Oil report

Chinese solar firm to build plant in Chernobyl exclusion zone

SHANGHAI, Nov 21 (Reuters) - Two Chinese firms plan to build a solar power plant in the exclusion zone around the Chernobyl nuclear reactor, which has been off limits since a devastating explosion contaminated the region with deadly radiation in 1986.

GCL System Integration Technology (GCL-SI), a subsidiary of the GCL Group, said it would cooperate with China National Complete Engineering Corp (CCEC) on the project in Ukraine, with construction expected to start next year.

“There will be remarkable social benefits and economic ones as we try to renovate the once damaged area with green and renewable energy,” Shu Hua, the chairman of GCL-SI, said in a press release.

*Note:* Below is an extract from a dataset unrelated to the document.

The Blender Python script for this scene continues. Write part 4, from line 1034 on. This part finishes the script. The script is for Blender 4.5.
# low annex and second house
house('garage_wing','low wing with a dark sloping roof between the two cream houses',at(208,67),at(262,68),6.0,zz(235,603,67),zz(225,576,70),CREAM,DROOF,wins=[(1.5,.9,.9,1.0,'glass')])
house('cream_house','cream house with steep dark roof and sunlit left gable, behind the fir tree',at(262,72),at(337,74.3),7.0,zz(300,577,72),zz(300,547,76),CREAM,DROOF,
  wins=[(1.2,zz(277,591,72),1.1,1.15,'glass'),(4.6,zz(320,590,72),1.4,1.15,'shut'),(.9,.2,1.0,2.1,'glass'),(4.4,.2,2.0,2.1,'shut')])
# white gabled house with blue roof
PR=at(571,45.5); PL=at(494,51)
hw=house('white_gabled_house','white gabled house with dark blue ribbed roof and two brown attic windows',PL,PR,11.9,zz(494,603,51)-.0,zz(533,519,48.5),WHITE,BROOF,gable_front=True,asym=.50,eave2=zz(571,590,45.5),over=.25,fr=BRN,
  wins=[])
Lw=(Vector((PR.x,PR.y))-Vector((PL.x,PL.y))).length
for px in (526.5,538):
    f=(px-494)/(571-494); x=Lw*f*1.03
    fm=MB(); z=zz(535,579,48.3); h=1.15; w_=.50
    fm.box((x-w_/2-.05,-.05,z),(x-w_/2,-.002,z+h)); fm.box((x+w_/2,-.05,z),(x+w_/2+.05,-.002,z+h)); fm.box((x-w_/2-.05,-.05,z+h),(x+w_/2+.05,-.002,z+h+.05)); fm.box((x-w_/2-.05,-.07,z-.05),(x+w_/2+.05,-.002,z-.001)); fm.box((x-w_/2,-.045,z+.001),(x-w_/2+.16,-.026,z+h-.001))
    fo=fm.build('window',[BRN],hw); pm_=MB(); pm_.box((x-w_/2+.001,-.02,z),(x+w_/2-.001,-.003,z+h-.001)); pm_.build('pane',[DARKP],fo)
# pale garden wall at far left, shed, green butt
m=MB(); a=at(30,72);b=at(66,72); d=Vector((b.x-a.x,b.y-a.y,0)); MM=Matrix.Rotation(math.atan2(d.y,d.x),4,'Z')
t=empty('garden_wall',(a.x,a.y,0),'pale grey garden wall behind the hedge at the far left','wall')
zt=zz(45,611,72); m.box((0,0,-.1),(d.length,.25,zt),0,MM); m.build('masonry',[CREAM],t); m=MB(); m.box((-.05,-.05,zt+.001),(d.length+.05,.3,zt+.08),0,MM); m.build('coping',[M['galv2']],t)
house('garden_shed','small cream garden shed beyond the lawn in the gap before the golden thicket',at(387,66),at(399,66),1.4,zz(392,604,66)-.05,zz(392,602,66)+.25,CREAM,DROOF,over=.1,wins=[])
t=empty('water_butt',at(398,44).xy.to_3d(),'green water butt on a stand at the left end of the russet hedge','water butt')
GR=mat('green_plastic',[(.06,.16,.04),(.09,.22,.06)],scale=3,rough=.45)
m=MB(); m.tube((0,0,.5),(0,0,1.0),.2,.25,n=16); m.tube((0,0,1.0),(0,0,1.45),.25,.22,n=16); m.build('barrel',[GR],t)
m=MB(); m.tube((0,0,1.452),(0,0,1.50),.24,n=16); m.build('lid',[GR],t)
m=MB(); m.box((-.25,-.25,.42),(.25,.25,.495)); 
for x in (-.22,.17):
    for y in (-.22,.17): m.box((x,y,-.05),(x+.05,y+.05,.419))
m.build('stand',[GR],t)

The 1-gigawatt plant was part of the group’s plan to build an international presence, he added.

CCEC, a subsidiary of state-owned China National Machinery Industry Corp, will be in overall charge of the project. GCL-SI did not say how much it would cost.

China has been trying to encourage solar developers at home to make use of damaged or contaminated land to build solar or wind power projects, with plants now operating in subsidence-hit regions of Shanxi, the country’s top coal province.

The Chernobyl plant, which is due to be covered next year by a 1.5 billion euro ($1.6 billion) steel-clad arch, is surounded by a 2,600 square km (1,000 square mile) exclusion zone of forest and marshland.

GCL-SI did not say where the plant would be built, or give details of the construction plans.

The firm was not immediately available for comment when contacted by Reuters.

China is the world’s biggest solar power manufacturer and produced 72 percent of global solar power components in 2015, according to a research note by Everbright Securities last week.